Lettre à une infirmière [par Jean-Paul Pelras]

Madame,
vous m’avez écrit récemment, probablement depuis l’Aveyron, le Cantal ou la Lozère, quelque part sur l’Aubrac où vous consultez mes correspondances, pour m’encourager à continuer. Je vous en remercie. Vous étiez infirmière, vous ne l’êtes plus car vous n’avez pas voulu céder aux injonctions de l’injection et, manifestement, avez dû changer de profession. Vous ne signez pas votre lettre. Pourquoi ? Et bien tout simplement car la crainte d’être désignée ou stigmatisée vous poursuit. Et pourtant vous étiez de celles que l’on applaudissait à la nuit tombée et que l’on remerciait avec des concerts de casseroles pour saluer votre dévouement, votre courage et votre engagement.

Une fois évacué le temps des acclamations est donc arrivé celui des blâmes, de l’anathème, des sanctions et de l’exclusion. Vous êtes des milliers à avoir été concernées par ce choix, des milliers à avoir été contraintes, à avoir cédé ou pas. À présent que, du côté de la pandémie, le ciel semble s’éclaircir alors qu’il s’obscurcit par-delà les Carpates, nous oublions ce que fut votre combat. Tout comme nous oublions ce kilomètre que nous ne pouvions dépasser, cette plage où, même en plein hiver, nous ne pouvions aller nous promener, ce sauf-conduit qu’il fallait montrer pour aller à l’épicerie, ces rayons de supermarchés interdits car ils étaient ceux des jouets ou de la lingerie, le regard des anciens perdus derrière les fenêtres du désespoir, le ramasseur de champignons verbalisé car il avait osé s’aventurer dans le bois d’à côté, le sandwich qu’il fallait manger avant de monter dans le train, le bistrot fermé, puis le bistrot autorisé moyennant le laisser passer, puis le bistrot où il fallait obligatoirement s’asseoir sur une chaise ou un tabouret… Et pendant ce temps, chaque matin et chaque soir, des millions de citadins agglutinés dans le métro. Mais ça aussi nous l’avons oublié, comme nous pardonnons finalement assez facilement “à ceux qui nous ont offensés”.

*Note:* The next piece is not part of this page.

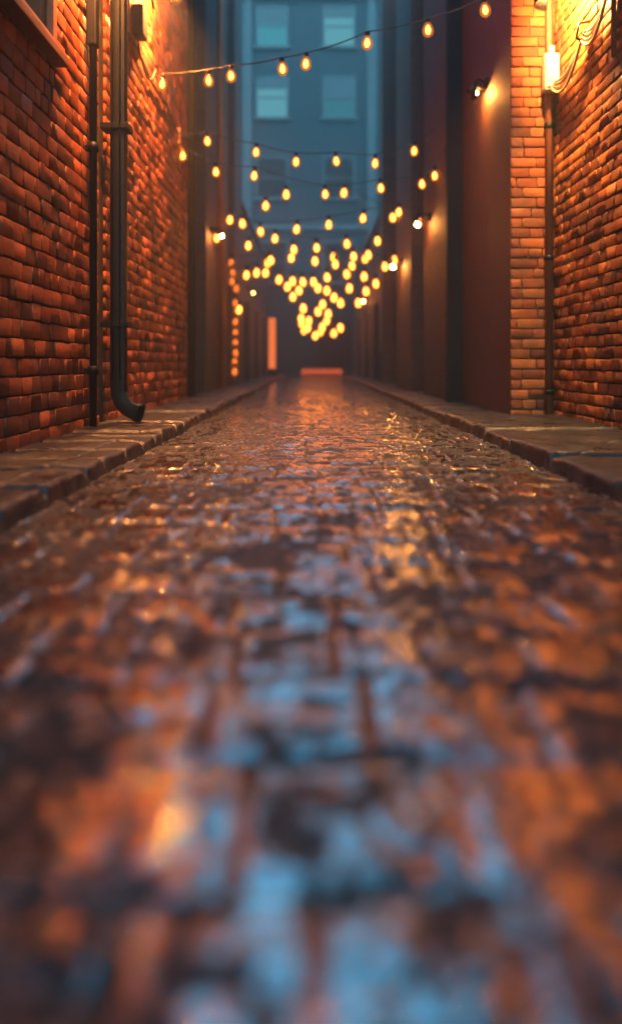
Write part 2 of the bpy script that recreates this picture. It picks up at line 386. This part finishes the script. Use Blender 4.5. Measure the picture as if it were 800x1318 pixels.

Votre lettre, Madame, où vous évoquez très succinctement votre sort, synthétise à elle seule ce que notre société est devenue. Cette société où la résilience, chère aux gouvernants du moment, s’est transformée en résignation, où l’indignation tourne au complotisme, où l’interrogation est immédiatement censurée par le suivisme. D’où l’absence de paraphe au bas de votre courrier. Parce que vous en êtes là, à ne plus oser dire ce que vous pensez par crainte d’être ostracisée, alors que vous n’avez rien fait d’autre que soigner. Soigner ! Même les législateurs, obéissants et disciplinés, ont oublié ce que vous faisiez.

Ne regrettez rien Madame. Vous avez accompli votre part. Et vous pouvez croiser sans ciller le regard ingrat de ceux qui ont jeté la pierre à celle qui, jour après jour, car vous y étiez encore autorisée, se rendait à leur chevet.